Начало трагическим событиям и потрясениям в жизни Сибири и всей страны, в жизни и судьбах миллионов советских людей явилось решение сталинского руководства отказаться от НЭПа, как от политики, ведущей к возрождению в стране капитализма, и перейти к созданию крупных коллективных хозяйств в сельском хозяйстве с полной монополизацией государством промышленности, торговли, финансов - всех отраслей хозяйства, образования, культуры, которая также ставилась под его абсолютный контроль.
только в июне 1991 года в "Известиях ЦК КПСС" были опубликованы архивные материалы о секретной поездке И. Сталина в Сибирь.

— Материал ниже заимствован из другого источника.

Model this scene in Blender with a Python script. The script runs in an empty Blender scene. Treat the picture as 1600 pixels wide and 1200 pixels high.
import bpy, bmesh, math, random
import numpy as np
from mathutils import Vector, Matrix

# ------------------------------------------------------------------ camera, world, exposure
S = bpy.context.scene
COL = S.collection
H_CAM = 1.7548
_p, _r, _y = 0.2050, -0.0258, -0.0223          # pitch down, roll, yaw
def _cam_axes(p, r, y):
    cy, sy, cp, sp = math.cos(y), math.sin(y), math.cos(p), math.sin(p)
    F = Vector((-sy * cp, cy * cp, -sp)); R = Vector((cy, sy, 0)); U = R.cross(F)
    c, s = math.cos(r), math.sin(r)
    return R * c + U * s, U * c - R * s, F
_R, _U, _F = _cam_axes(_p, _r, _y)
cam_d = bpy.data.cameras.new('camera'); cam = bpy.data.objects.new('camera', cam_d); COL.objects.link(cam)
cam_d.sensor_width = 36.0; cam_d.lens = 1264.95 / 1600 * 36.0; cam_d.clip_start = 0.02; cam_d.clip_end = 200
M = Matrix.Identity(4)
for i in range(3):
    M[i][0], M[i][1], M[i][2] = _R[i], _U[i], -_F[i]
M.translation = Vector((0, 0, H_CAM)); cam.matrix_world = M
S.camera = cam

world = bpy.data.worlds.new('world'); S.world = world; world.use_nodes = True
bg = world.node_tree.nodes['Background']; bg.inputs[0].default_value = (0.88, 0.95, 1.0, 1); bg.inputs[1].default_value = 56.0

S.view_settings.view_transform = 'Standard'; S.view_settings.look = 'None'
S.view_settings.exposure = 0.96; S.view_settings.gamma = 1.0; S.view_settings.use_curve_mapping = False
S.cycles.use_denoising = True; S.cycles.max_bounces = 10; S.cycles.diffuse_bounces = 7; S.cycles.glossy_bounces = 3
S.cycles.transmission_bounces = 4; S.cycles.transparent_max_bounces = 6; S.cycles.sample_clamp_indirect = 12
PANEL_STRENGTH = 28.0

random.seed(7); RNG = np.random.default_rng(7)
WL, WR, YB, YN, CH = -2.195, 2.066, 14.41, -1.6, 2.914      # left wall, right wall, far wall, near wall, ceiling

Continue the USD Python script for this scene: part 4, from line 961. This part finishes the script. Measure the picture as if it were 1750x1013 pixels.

В её ходе он на закрытых совещаниях с партийными руководителями в Новосибирске, Красноярске, Тайге изложил основные положения нового политического курса партии в сельском хозяйстве, потребовав его обязательного претворения в жизнь. "Для этого, - говорил он, - надо взять на вооружение "силовую аргументацию". А это подразумевало начало решительного наступления против кулака, включая аресты, суды, высылки и иные формы репрессий в деревне. Всё это должно было заставить крестьянина "понять, что надо сдавать хлеб государству, а то попадёшь в тюрьму".
Об этой поездке Сталина в Сибирь мало кто знал (в прессе о ней не было ни слова), но она обозначила собой новый "переломный этап" в истории Сибири и всей страны, оказав глубочайшее влияние на все стороны жизни. Что характерно, во время поездки по городам Сибири И. Сталин требовал создания крупных коллективных хозяйств, проведения политики сплошной коллективизации любыми, "самыми решительными мерами". Однако именно за эти меры через два года в статье "Головокружение от успехов" он подвергнет критике послушных исполнителей своих инструкций. Впрочем, и эта статья не внесла изменений в аграрную политику правительства: сплошная коллективизация продолжалась прежними методами и столь же жестко, как за два года до этого.
Аграрная политика центра отразилась и на работе сибирских школ, на организацию их деятельности, в которых главное место стали занимать занятия не классные, а внеклассные - работа учащихся на полях. Сельская школа стала называться школой крестьянской, а затем школой колхозной молодёжи (ШКМ).